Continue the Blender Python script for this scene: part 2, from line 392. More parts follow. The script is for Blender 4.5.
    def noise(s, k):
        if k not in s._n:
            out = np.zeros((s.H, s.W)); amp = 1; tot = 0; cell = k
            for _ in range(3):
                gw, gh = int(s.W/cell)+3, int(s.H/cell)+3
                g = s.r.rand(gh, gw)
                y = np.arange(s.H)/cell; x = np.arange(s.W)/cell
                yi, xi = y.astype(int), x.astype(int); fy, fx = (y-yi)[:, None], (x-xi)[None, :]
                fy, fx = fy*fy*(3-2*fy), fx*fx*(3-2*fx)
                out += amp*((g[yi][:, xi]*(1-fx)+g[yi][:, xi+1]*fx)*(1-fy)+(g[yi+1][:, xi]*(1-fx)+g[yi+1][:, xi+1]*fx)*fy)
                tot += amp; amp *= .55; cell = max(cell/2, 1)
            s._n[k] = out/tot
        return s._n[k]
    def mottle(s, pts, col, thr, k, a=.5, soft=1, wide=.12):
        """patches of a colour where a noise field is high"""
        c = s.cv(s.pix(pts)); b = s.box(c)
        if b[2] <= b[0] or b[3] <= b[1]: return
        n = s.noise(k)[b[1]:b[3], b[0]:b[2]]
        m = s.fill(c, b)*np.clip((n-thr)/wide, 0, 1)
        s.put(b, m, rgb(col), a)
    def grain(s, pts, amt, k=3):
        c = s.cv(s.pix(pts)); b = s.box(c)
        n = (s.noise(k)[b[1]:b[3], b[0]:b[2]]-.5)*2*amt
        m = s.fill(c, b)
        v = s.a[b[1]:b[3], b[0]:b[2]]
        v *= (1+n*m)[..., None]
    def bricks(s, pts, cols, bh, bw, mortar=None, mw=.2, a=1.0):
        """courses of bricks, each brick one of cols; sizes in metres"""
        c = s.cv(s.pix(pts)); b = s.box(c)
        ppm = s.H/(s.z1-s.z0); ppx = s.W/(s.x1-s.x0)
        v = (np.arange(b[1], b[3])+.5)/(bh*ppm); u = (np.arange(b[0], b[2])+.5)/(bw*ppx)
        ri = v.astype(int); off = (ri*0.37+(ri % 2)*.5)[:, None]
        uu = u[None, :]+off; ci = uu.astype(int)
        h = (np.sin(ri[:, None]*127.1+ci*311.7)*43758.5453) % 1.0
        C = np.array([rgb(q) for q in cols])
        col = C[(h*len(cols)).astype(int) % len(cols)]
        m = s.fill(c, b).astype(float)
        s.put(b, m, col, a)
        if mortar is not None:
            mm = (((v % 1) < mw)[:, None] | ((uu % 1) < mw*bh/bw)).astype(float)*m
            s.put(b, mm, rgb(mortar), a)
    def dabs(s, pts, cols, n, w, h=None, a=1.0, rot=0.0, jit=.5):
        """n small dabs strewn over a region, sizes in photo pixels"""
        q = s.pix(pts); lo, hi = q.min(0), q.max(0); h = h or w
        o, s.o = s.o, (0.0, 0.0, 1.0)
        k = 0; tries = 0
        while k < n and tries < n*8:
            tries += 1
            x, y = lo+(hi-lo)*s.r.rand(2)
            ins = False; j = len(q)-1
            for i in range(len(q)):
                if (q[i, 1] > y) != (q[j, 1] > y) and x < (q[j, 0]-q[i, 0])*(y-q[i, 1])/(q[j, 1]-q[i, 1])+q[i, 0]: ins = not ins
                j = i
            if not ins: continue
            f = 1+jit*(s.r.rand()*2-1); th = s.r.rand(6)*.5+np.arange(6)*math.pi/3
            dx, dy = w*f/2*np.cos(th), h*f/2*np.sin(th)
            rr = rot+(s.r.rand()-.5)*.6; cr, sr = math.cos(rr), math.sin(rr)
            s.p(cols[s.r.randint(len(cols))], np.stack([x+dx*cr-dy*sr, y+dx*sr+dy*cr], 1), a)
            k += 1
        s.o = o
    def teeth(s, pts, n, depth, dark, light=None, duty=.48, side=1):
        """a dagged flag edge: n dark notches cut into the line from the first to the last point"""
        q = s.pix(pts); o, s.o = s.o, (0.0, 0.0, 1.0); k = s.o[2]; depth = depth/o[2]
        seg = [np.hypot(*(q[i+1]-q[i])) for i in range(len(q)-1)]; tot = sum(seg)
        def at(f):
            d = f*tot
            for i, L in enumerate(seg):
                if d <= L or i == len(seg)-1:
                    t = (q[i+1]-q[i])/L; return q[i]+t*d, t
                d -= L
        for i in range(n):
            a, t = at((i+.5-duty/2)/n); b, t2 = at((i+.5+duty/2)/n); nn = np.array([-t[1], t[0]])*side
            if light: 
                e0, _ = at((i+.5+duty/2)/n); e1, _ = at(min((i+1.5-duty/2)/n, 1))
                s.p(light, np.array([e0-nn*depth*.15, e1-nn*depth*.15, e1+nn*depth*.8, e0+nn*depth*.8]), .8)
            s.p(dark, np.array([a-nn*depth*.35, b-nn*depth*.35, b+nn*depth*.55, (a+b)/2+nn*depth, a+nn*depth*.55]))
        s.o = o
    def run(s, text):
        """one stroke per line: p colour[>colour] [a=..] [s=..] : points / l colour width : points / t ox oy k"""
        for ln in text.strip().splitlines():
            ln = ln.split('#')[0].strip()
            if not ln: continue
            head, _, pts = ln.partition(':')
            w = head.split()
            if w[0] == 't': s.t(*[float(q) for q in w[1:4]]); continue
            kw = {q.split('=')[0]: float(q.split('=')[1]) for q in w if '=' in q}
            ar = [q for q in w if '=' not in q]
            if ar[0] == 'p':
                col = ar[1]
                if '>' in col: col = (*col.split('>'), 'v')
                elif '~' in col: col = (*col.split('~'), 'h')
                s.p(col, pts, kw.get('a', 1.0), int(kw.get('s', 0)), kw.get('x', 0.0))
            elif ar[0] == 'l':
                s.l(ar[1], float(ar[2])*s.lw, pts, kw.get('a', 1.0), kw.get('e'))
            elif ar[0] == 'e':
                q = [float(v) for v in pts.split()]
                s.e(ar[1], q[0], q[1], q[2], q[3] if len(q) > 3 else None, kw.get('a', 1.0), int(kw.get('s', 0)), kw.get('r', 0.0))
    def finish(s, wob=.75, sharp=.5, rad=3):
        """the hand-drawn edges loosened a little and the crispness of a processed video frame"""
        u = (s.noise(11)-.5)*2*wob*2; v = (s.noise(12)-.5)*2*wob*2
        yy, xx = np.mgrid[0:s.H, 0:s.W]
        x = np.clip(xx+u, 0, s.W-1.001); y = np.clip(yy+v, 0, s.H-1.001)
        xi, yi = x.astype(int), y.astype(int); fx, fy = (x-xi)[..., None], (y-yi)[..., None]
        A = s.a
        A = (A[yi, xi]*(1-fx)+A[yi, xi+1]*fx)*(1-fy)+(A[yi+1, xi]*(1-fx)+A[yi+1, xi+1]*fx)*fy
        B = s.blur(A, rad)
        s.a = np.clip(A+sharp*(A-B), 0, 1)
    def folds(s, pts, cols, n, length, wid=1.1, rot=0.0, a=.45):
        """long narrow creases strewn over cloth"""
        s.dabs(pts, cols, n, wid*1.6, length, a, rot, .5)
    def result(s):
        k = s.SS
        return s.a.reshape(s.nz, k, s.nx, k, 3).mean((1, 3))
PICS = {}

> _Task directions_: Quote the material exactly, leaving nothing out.

> _Final result_:
Continue the Blender Python script for this scene: part 2, from line 392. More parts follow. The script is for Blender 4.5.
    def noise(s, k):
        if k not in s._n:
            out = np.zeros((s.H, s.W)); amp = 1; tot = 0; cell = k
            for _ in range(3):
                gw, gh = int(s.W/cell)+3, int(s.H/cell)+3
                g = s.r.rand(gh, gw)
                y = np.arange(s.H)/cell; x = np.arange(s.W)/cell
                yi, xi = y.astype(int), x.astype(int); fy, fx = (y-yi)[:, None], (x-xi)[None, :]
                fy, fx = fy*fy*(3-2*fy), fx*fx*(3-2*fx)
                out += amp*((g[yi][:, xi]*(1-fx)+g[yi][:, xi+1]*fx)*(1-fy)+(g[yi+1][:, xi]*(1-fx)+g[yi+1][:, xi+1]*fx)*fy)
                tot += amp; amp *= .55; cell = max(cell/2, 1)
            s._n[k] = out/tot
        return s._n[k]
    def mottle(s, pts, col, thr, k, a=.5, soft=1, wide=.12):
        """patches of a colour where a noise field is high"""
        c = s.cv(s.pix(pts)); b = s.box(c)
        if b[2] <= b[0] or b[3] <= b[1]: return
        n = s.noise(k)[b[1]:b[3], b[0]:b[2]]
        m = s.fill(c, b)*np.clip((n-thr)/wide, 0, 1)
        s.put(b, m, rgb(col), a)
    def grain(s, pts, amt, k=3):
        c = s.cv(s.pix(pts)); b = s.box(c)
        n = (s.noise(k)[b[1]:b[3], b[0]:b[2]]-.5)*2*amt
        m = s.fill(c, b)
        v = s.a[b[1]:b[3], b[0]:b[2]]
        v *= (1+n*m)[..., None]
    def bricks(s, pts, cols, bh, bw, mortar=None, mw=.2, a=1.0):
        """courses of bricks, each brick one of cols; sizes in metres"""
        c = s.cv(s.pix(pts)); b = s.box(c)
        ppm = s.H/(s.z1-s.z0); ppx = s.W/(s.x1-s.x0)
        v = (np.arange(b[1], b[3])+.5)/(bh*ppm); u = (np.arange(b[0], b[2])+.5)/(bw*ppx)
        ri = v.astype(int); off = (ri*0.37+(ri % 2)*.5)[:, None]
        uu = u[None, :]+off; ci = uu.astype(int)
        h = (np.sin(ri[:, None]*127.1+ci*311.7)*43758.5453) % 1.0
        C = np.array([rgb(q) for q in cols])
        col = C[(h*len(cols)).astype(int) % len(cols)]
        m = s.fill(c, b).astype(float)
        s.put(b, m, col, a)
        if mortar is not None:
            mm = (((v % 1) < mw)[:, None] | ((uu % 1) < mw*bh/bw)).astype(float)*m
            s.put(b, mm, rgb(mortar), a)
    def dabs(s, pts, cols, n, w, h=None, a=1.0, rot=0.0, jit=.5):
        """n small dabs strewn over a region, sizes in photo pixels"""
        q = s.pix(pts); lo, hi = q.min(0), q.max(0); h = h or w
        o, s.o = s.o, (0.0, 0.0, 1.0)
        k = 0; tries = 0
        while k < n and tries < n*8:
            tries += 1
            x, y = lo+(hi-lo)*s.r.rand(2)
            ins = False; j = len(q)-1
            for i in range(len(q)):
                if (q[i, 1] > y) != (q[j, 1] > y) and x < (q[j, 0]-q[i, 0])*(y-q[i, 1])/(q[j, 1]-q[i, 1])+q[i, 0]: ins = not ins
                j = i
            if not ins: continue
            f = 1+jit*(s.r.rand()*2-1); th = s.r.rand(6)*.5+np.arange(6)*math.pi/3
            dx, dy = w*f/2*np.cos(th), h*f/2*np.sin(th)
            rr = rot+(s.r.rand()-.5)*.6; cr, sr = math.cos(rr), math.sin(rr)
            s.p(cols[s.r.randint(len(cols))], np.stack([x+dx*cr-dy*sr, y+dx*sr+dy*cr], 1), a)
            k += 1
        s.o = o
    def teeth(s, pts, n, depth, dark, light=None, duty=.48, side=1):
        """a dagged flag edge: n dark notches cut into the line from the first to the last point"""
        q = s.pix(pts); o, s.o = s.o, (0.0, 0.0, 1.0); k = s.o[2]; depth = depth/o[2]
        seg = [np.hypot(*(q[i+1]-q[i])) for i in range(len(q)-1)]; tot = sum(seg)
        def at(f):
            d = f*tot
            for i, L in enumerate(seg):
                if d <= L or i == len(seg)-1:
                    t = (q[i+1]-q[i])/L; return q[i]+t*d, t
                d -= L
        for i in range(n):
            a, t = at((i+.5-duty/2)/n); b, t2 = at((i+.5+duty/2)/n); nn = np.array([-t[1], t[0]])*side
            if light: 
                e0, _ = at((i+.5+duty/2)/n); e1, _ = at(min((i+1.5-duty/2)/n, 1))
                s.p(light, np.array([e0-nn*depth*.15, e1-nn*depth*.15, e1+nn*depth*.8, e0+nn*depth*.8]), .8)
            s.p(dark, np.array([a-nn*depth*.35, b-nn*depth*.35, b+nn*depth*.55, (a+b)/2+nn*depth, a+nn*depth*.55]))
        s.o = o
    def run(s, text):
        """one stroke per line: p colour[>colour] [a=..] [s=..] : points / l colour width : points / t ox oy k"""
        for ln in text.strip().splitlines():
            ln = ln.split('#')[0].strip()
            if not ln: continue
            head, _, pts = ln.partition(':')
            w = head.split()
            if w[0] == 't': s.t(*[float(q) for q in w[1:4]]); continue
            kw = {q.split('=')[0]: float(q.split('=')[1]) for q in w if '=' in q}
            ar = [q for q in w if '=' not in q]
            if ar[0] == 'p':
                col = ar[1]
                if '>' in col: col = (*col.split('>'), 'v')
                elif '~' in col: col = (*col.split('~'), 'h')
                s.p(col, pts, kw.get('a', 1.0), int(kw.get('s', 0)), kw.get('x', 0.0))
            elif ar[0] == 'l':
                s.l(ar[1], float(ar[2])*s.lw, pts, kw.get('a', 1.0), kw.get('e'))
            elif ar[0] == 'e':
                q = [float(v) for v in pts.split()]
                s.e(ar[1], q[0], q[1], q[2], q[3] if len(q) > 3 else None, kw.get('a', 1.0), int(kw.get('s', 0)), kw.get('r', 0.0))
    def finish(s, wob=.75, sharp=.5, rad=3):
        """the hand-drawn edges loosened a little and the crispness of a processed video frame"""
        u = (s.noise(11)-.5)*2*wob*2; v = (s.noise(12)-.5)*2*wob*2
        yy, xx = np.mgrid[0:s.H, 0:s.W]
        x = np.clip(xx+u, 0, s.W-1.001); y = np.clip(yy+v, 0, s.H-1.001)
        xi, yi = x.astype(int), y.astype(int); fx, fy = (x-xi)[..., None], (y-yi)[..., None]
        A = s.a
        A = (A[yi, xi]*(1-fx)+A[yi, xi+1]*fx)*(1-fy)+(A[yi+1, xi]*(1-fx)+A[yi+1, xi+1]*fx)*fy
        B = s.blur(A, rad)
        s.a = np.clip(A+sharp*(A-B), 0, 1)
    def folds(s, pts, cols, n, length, wid=1.1, rot=0.0, a=.45):
        """long narrow creases strewn over cloth"""
        s.dabs(pts, cols, n, wid*1.6, length, a, rot, .5)
    def result(s):
        k = s.SS
        return s.a.reshape(s.nz, k, s.nx, k, 3).mean((1, 3))
PICS = {}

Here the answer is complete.